What about the human element? In a no-touch approach, the product is the growth lever, replicating human assisted activations. Does this fact annihilate the importance and role of customer-facing teams? No, it does not. On the contrary, the product is in the epicenter holding the reins of customer experience and capitalizing on the lessons learned from human-assisted activations.
This is the point where, product experience becomes synonymous to customer experience by delivering a more humane, tailored to users’ needs approach. Product Management needs to insert those learnings into the product itself and effectively reduce customer-facing teams interference to the minimum. This, however, may still be far from the reality since our research showed that Product Management (81%) and Marketing (77%) may be highly involved but Customer Success (68%) and Sales (40%) outreach is still in order.
It is evident that Self Serve adopters strive to balance the involvement of Sales and Customer Success organizations’ in an effort to activate and retain an account. While this sound controversial, keep in mind that products’ complexity and limited investment (5%) in tailored onboarding flows (per user type & proficiency) only reinforce this outcome. It is obvious that even on a Self Serve approach customer experience is subject to the composite of touchpoints internal teams provide.
Making the Transition
With Product-Led practices underway every internal department has to shift its mentality and practices by following a product-centric approach, that ideally becomes the extension of customers’ needs. The analysis below is an attempt to map those changes on a higher level.
(a) Marketing Organization
Before: Marketers’ goal was to enable growth by increasing acquisition levels, without being able to retain them. As a result, customer journeys did not focus on product features and users’ needs. Something that downgraded customer experience, increased negative WOM and skyrocketed churn levels.

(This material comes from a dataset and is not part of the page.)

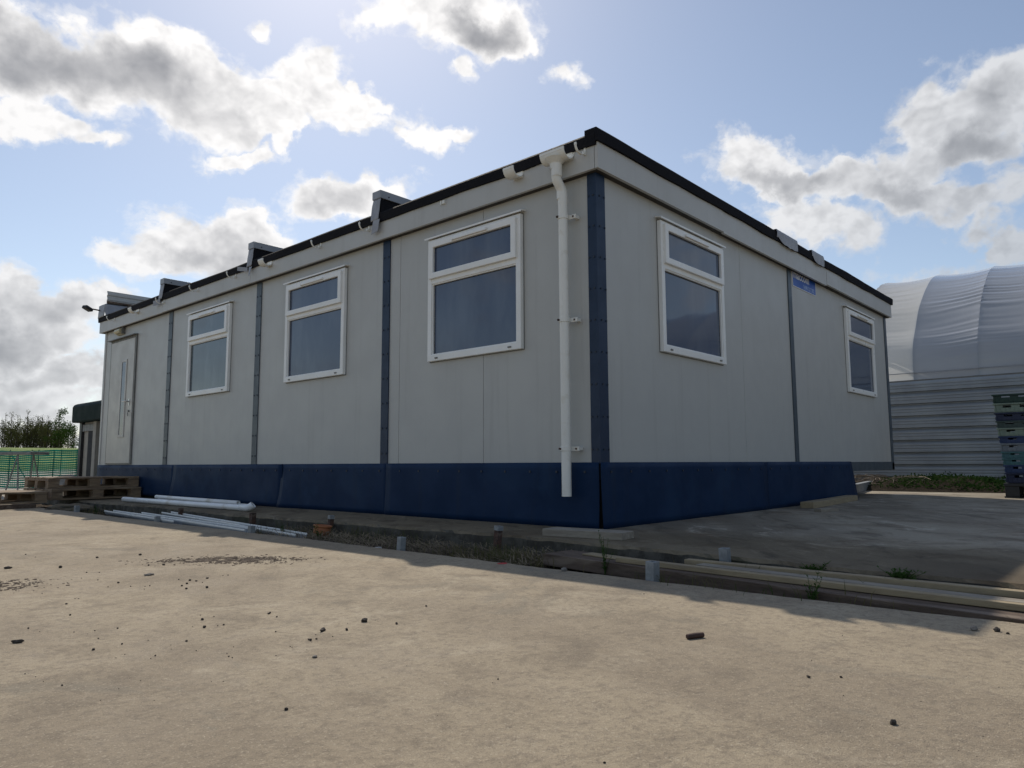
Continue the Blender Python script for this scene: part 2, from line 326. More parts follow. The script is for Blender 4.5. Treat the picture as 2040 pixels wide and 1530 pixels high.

After: The strength of social mediums, advanced product content and increasing competition shifted customers’ mindset on products’ deliverables and made them even more selective. Product-Led Marketing teams double down on the benefits and insights product experience provides and deliver content tailored to users’ needs, by segmenting their use case, role and context of usage.
The Marketing organization, always reliant on prospects’ online data finally capitalizes on product insights too, on every stage of the customer journey:
1. Marketers are aware of activation points along with engagement and conversions levels. Following that logic, they capitalize on those insights to produce marketing & product content (in and out of the app).
2. Silos abandonment, enables Marketing to deepen its roots in the customer journey. When cooperating with Sales, Customer Success and Product Management, Marketing is able to makes retention its North Star metric and pursue ways to further educate and turn customers into advocates.
3. Despite the rise of multichannel touchpoints Marketing delivers sustainable market positioning, by focusing on how it can be sustained across those mediums attracting more PQLs.
4. Conversions are not the scope but the outcome of marketing activations. WOM, content delights and product education are the main KPIs evaluating its practices.
When striving to evaluate customer experience the Marketing organization should consider:
- Which are the most critical points for users throughout the customer journey?
- How does positioning differentiates per medium?
- How the learnings derived from product engagements can find their way into marketing activations?
- What lessons learned from customer-facing teams touchpoints, should be delivered via marketing activations?
- Does content “speak” users’ language per use case /role? Or does it need to include different keywords and expressions? (aka how tech savvy users are?)